きっとテンション、スポーク、組み方すべてのバランスが取れているからだと思いますが、走り終えた後の疲労度も全然違います。大変気に入りました。

 今更ながら思うことは、知らないということは恐ろしいことだと言うことです。

ブログを拝見していなかったら、きっと私は「これが普通だ」と信じて転がらない疲れるホイールで必死に漕いでいたのでしょうね。

良い機会を得られたこと、良い職人さんに出会えたことを感謝します。

ちなみに、費用対効果は私の物差しでは抜群に良いと思いました。

ありがたいご感想をいただきました。良いホイールになってよかったと思います。過分な評価を頂き感謝しています。

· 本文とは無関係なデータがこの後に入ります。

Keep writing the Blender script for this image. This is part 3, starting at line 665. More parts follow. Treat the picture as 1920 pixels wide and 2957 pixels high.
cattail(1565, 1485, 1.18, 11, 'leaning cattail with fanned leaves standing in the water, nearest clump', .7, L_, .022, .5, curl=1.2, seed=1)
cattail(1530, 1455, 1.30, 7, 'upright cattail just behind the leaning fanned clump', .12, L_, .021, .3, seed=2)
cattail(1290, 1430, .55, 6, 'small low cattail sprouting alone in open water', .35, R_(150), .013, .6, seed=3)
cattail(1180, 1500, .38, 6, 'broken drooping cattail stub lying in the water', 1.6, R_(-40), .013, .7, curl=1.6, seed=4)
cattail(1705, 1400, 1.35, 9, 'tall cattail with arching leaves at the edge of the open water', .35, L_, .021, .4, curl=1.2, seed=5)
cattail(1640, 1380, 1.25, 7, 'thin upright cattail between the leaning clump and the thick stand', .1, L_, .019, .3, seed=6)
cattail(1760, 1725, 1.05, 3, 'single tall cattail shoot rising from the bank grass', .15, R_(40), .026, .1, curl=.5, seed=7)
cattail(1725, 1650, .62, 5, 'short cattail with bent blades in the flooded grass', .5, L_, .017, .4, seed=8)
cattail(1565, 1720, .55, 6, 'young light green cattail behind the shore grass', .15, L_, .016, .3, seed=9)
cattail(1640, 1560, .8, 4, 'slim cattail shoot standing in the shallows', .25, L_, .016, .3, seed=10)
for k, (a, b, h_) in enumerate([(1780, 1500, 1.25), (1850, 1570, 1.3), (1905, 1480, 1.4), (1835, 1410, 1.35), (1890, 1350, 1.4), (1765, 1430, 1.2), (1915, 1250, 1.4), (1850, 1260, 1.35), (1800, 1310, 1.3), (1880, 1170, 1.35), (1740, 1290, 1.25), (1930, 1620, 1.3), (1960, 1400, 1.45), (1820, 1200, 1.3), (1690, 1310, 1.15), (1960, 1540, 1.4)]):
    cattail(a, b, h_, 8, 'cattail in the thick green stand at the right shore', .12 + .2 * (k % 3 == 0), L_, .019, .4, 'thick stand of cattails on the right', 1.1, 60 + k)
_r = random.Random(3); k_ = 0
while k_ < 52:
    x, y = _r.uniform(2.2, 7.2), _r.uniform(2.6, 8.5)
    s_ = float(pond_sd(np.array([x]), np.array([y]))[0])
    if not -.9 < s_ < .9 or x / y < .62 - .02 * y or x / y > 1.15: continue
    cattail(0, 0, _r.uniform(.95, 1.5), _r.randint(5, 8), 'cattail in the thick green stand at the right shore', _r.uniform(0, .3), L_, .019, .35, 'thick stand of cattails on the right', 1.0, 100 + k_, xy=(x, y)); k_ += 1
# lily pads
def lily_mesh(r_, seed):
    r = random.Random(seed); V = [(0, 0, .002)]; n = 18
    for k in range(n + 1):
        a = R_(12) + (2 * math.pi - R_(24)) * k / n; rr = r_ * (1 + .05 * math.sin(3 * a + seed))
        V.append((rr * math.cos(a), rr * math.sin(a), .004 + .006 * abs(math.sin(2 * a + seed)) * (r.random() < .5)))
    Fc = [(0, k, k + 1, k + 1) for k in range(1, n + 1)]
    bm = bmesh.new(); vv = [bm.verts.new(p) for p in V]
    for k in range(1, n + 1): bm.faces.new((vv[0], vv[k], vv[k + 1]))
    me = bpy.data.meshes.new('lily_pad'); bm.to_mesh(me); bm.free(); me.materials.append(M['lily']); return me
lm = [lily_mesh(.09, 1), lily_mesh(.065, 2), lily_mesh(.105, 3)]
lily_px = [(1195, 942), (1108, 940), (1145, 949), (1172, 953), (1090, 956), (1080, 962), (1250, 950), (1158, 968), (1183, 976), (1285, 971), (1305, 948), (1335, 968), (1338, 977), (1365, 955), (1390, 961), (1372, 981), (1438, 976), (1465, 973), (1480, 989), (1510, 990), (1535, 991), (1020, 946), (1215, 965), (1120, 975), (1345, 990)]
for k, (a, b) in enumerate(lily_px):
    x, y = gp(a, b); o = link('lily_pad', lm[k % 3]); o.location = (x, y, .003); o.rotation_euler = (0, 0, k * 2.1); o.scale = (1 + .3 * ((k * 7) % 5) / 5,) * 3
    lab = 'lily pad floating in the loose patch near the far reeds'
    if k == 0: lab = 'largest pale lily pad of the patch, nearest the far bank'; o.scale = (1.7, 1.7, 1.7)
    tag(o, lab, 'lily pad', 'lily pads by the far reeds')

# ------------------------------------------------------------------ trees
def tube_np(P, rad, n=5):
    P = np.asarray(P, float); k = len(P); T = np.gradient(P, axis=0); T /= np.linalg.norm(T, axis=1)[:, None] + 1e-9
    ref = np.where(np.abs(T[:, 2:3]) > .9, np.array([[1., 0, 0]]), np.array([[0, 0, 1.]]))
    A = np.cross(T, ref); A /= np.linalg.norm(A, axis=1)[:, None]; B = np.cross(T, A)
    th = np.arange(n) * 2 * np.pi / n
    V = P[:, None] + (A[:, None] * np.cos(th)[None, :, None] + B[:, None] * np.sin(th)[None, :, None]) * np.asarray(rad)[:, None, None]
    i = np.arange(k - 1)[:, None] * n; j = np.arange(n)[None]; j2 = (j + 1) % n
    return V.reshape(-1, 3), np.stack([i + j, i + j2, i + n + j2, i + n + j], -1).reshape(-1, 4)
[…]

ホイールはカメラのレンズとよく似ています。解像度が素晴らしいレンズを使っていて、もうこれで十分と思っていても違うレンズで撮影するとまた違った好きな画像に出会うことがあります。比べるとよくわかります。好きなレンズに出会うには比べるしかありません。ホイールも全く同じで比べたらわかります。お金を出せばいいものに出会える確率は高くなりますが誰もが出来ることではありません。レンズ沼、ホイール沼にはまり込むとなかなか抜け出せないのも事実です。しっかりと足元を見据えながら沼を渡っていきたいものです。

波型亀甲柄カーボンリムでホイール作製

3度目のカーボンホイールをご注文いただきました。

波型亀甲柄のオーダーリム使用

今回は波型リムで亀甲柄を指定されました。リムブレーキ用で前輪ブレーキ面は強化タイプです。オプションで特殊加工されたブレーキ面はブレーキがよく効きます。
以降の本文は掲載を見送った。